Monday, June 4, 2012

Ten Cent Beer Night

June 4, 1974:
During Ten Cent Beer Night, inebriated Cleveland Indians fans start a riot, causing the game to be forfeited to the Texas Rangers.
Ten Cent Beer Night was a promotion held by Major League Baseball's Cleveland Indians during a game against the Texas Rangers at Cleveland Municipal Stadium on June 4, 1974. The idea behind the promotion was to offer as many 8 US fluid ounces (240 ml) cups of beer as the fans could drink for just 10¢ each ($0.47 in 2012 dollars), thus increasing ticket sales. Ultimately, the game was forfeited to Texas on the orders of umpire crew chief Nestor Chylak because of the crowd's uncontrollable rowdiness, and because the game could not be resumed in a timely manner.
Six days later, Cleveland's Ten Cent Beer Night promotion enticed 25,134 fans to come to Cleveland Stadium for the Rangers/Indians game. The past season's average attendance had been 8,000.
Early in the game, the Rangers took a 5-1 lead.
Meanwhile, throughout the contest, the crowd in attendance, which was already heavily inebriated, grew more and more unruly. A woman ran out to the Indians' on-deck circle and flashed her breasts, and a naked man sprinted to second base as Grieve hit his second home run of the game. A father and son pair ran onto the outfield and mooned the fans in the bleachers one inning later. The crowd was further agitated when Cleveland's Leron Lee hit a line drive into the stomach of Rangers pitcher Ferguson Jenkins, after which Jenkins dropped to the ground. Fans in the upper deck of Municipal Stadium cheered, then chanted "Hit 'em again! Hit 'em again! Harder! Harder!"
As the game progressed, more fans ran onto the field and caused problems. Ranger Mike Hargrove, who would later manage the Indians and lead them to the World Series twice in 1995 and 1997, was pelted with hot dogs and spit, and at one point was nearly struck with an empty gallon jug of Thunderbird.
The Rangers later argued a call in which Lee was called safe in a close play at third base, spiking Jenkins with his cleats in the process and forcing him to leave the game. The Rangers' angry response to this call enraged Cleveland fans, who again began throwing objects onto the field.
In the bottom of the ninth, the Indians managed to rally and tie the game at five runs apiece, and had Rusty Torres on second base representing the potential winning run. However, with a crowd that had been consuming as much beer as it could for nine innings, the situation finally came to a head.
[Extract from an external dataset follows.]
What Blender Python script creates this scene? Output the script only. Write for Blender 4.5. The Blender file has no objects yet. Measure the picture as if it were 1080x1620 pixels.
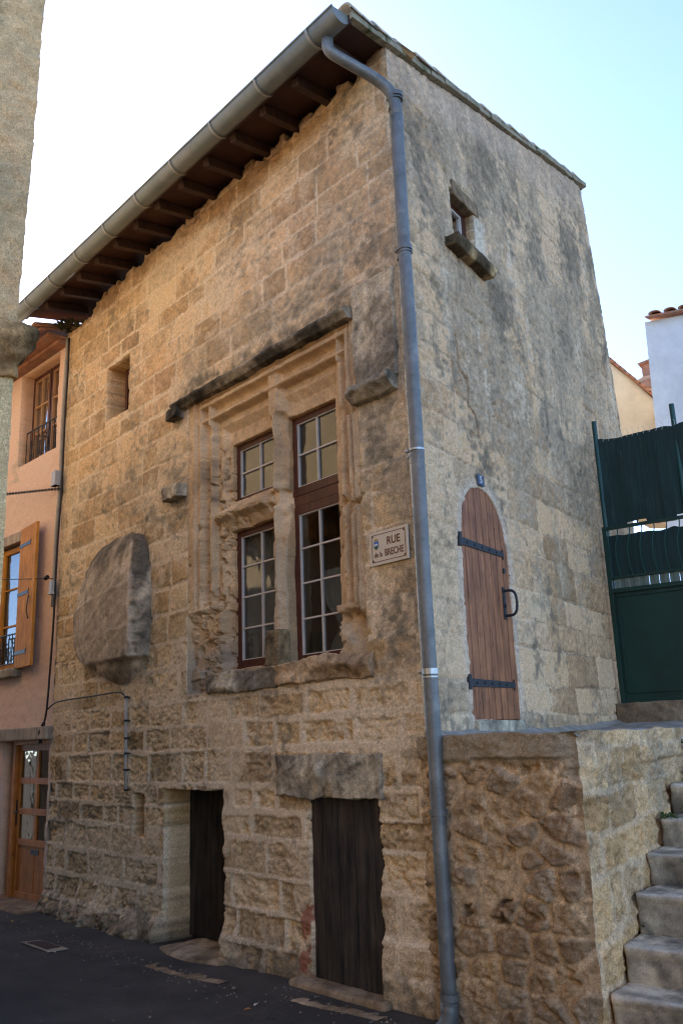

After the Indians had managed to tie the game, a fan ran onto the field and attempted to steal Texas outfielder Jeff Burroughs' cap. Confronting the fan, Burroughs tripped.
Texas manager Billy Martin, thinking that Burroughs had been attacked, charged onto the field, his players right behind, some wielding bats. A large number of intoxicated fans – some armed with knives, chains, and portions of stadium seats that they had torn apart – surged onto the field, and others hurled bottles from the stands.
Realizing that the Rangers' lives might be in danger, Ken Aspromonte, the Indians' manager, ordered his players to grab bats and help the Rangers, attacking the team's own fans in the process. Rioters began throwing steel folding chairs, and Cleveland relief pitcher Tom Hilgendorf was hit in the head by one of them. Hargrove, involved in a fistfight with a rioter, had to fight another on his way back to the Texas dugout.
Among the Indians players suddenly running for their lives was Torres. In his career, Torres wound up seeing three big-league baseball riots close up; he was with the New York Yankees at the Senators' final game in Washington in 1971 and would be with the Chicago White Sox during the infamous Disco Demolition Night in 1979.
The bases were pulled up and stolen (never to be returned) and many rioters threw a vast array of objects including cups, rocks, bottles, batteries from radios, hot dogs, popcorn containers, and folding chairs. As a result, umpire crew chief Nestor Chylak, realizing that order would not be restored in a timely fashion, forfeited the game to Texas. He too was a victim of the rioters as one struck him with part of a stadium seat, cutting his head.. His hand was also cut by a thrown rock. He later called the fans "uncontrollable beasts" and stated that he'd never seen anything like what had happened, "except in a zoo".
As Joe Tait and Herb Score called the riot live on radio, Score mentioned the lack of police protection; a riot squad from the Cleveland Police Department finally arrived to restore order.
Later that season, the team's promotion of three additional beer nights was changed from unlimited amounts to a limit of four cups per person. American League president Lee McPhail commented, "There was no question that beer played a part in the riot."
That is a classic failed promotion.  10 cent beer all night long? In Cleveland?  What could possibly go wrong?